Finding a shortest path is easy. Finding a longest path is hard. Specifically, the longest path problem asks us to find a path that visits as many vertices as possible. Clearly, a solution to this problem can be used to solve the Hamiltonian cycle problem, so this problem is NP-hard. The parameterized version asks whether there exists a path that visits \(k\) vertices.

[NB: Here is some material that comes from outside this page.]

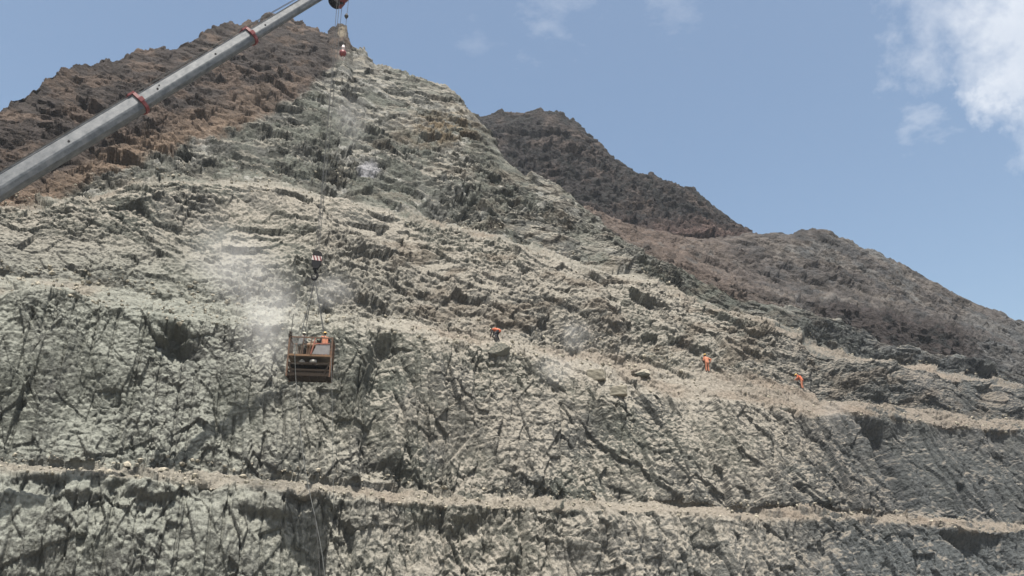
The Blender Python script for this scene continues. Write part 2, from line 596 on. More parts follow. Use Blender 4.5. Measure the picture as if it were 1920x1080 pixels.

The technique we use to solve this is colour coding, and it is the only technique in our discussion of parameterized algorithms that uses randomization. As it turns out, looking for a path of length \(k\) is quite hard but what is, surprisingly, much easier is to look for such a path with additional properties. Here, we start with a random assignment of \(k\) colours to the vertices of the graph. It is fine if adjacent vertices receive the same colour. Then we want to decide whether there exists a “colourful” path of length \(k\), that is, a path that visits exactly one vertex of each colour. This turns out to be much easier than finding an arbitrary path of length \(k\). The key observation is that if there exists a path of length \(k\), then it is a colourful path for any colouring that assigns distinct colours to the vertices on the path. Thus, if there exists a path of length \(k\), then if we repeat this process of randomly colouring the vertices and then looking for a colourful path often enough, we have a decent probability of finding such a colourful path. In particular, we obtain an algorithm with running time \(O(2^k \cdot \mathrm{poly}(n))\) that always answers no if there is no path of length \(k\), and finds such a path with probability at least \(e^{-k}\) if such a path exists.